Washington, Sep 15 (DPA): There is new evidence that massive amounts of crude oil are sitting at the bottom of the Gulf of Mexico, a finding that could further undermine the US government's insistence that most of the BP Plc oil spill has been cleaned up or evaporated.
Samantha Joye of the Department of Marine Sciences at the University of Georgia told ABC News that her research team was "finding it everywhere that we've looked".
"The oil is not gone. It's in places where nobody has looked for it," she said this week.
In August, scientists from Woods Hole Oceanographic Institution reported they had measured an underwater plume of drifting oil from the BP disaster stretching at least 35 km. The finding proved the need for rethinking clean-up operations after deepwater drilling accidents, they said.
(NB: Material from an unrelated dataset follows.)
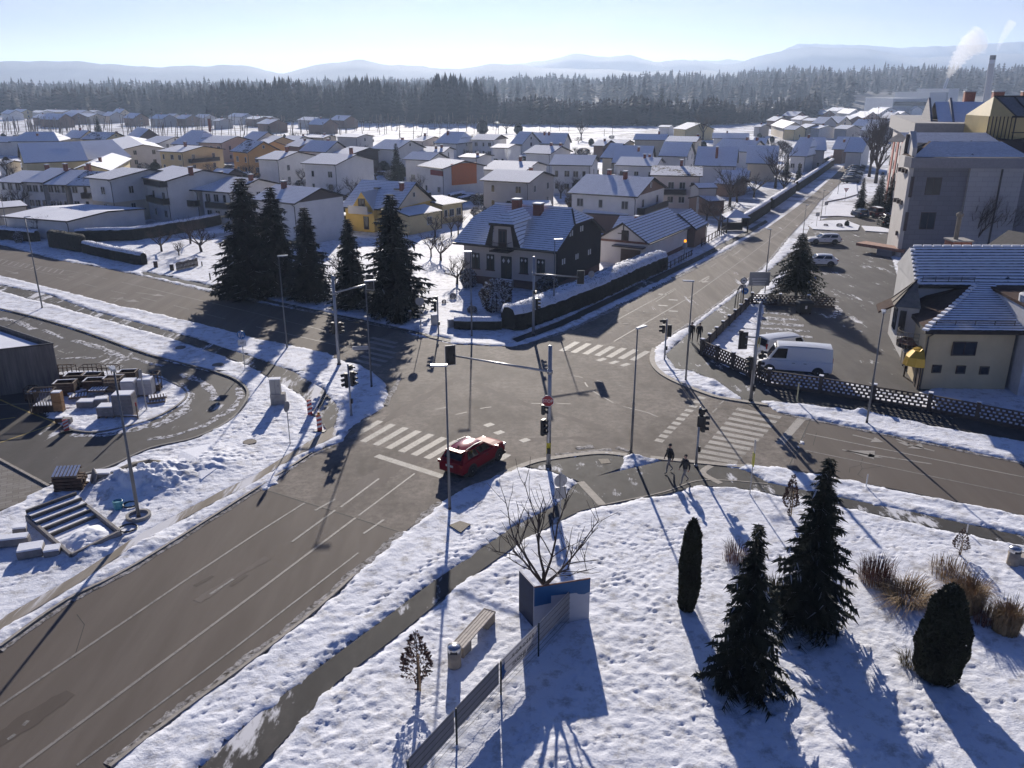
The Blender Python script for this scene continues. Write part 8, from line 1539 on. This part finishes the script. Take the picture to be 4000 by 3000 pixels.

On a blog last week, Joye described a centimetres-thick "layer of flocculent, sedimented oil" about 25 km from the ruptured BP wellhead that exploded April 20. The disaster is the worst oil spill in US history. The gusher was finally contained by late July.
The sample from the layer would be sent for analysis to see if it matches the oil that came from the BP well, Joye wrote. The oil blanket covered newly killed shrimp and other marine creatures, she said.
The underwater plume found by the Woods Hole scientists in June was at least 35 km long, 200 metres high and two kilometres wide.
Finding hidden underwater oil masses will likely become a major part of the legal case that the US government is developing against BP and its subcontractors who are responsible for the spill, according to Steve Murawski of the National Oceanic & Atmospheric Administration (NOAA).
BP and its subcontractors have spent billions of dollars cleaning up the months-long spill from the April explosion of the Deepwater Horizon drilling rig.
But most of the efforts have been focussed on surface oil. BP has argued that underwater oil is quickly broken down by microbes.
The oil gusher was finally blocked in August with a cement plug in the damaged well head. Engineers are still working on a second seal, the so-called bottom kill, which entails pumping cement directly into the oil reservoir through a relief well.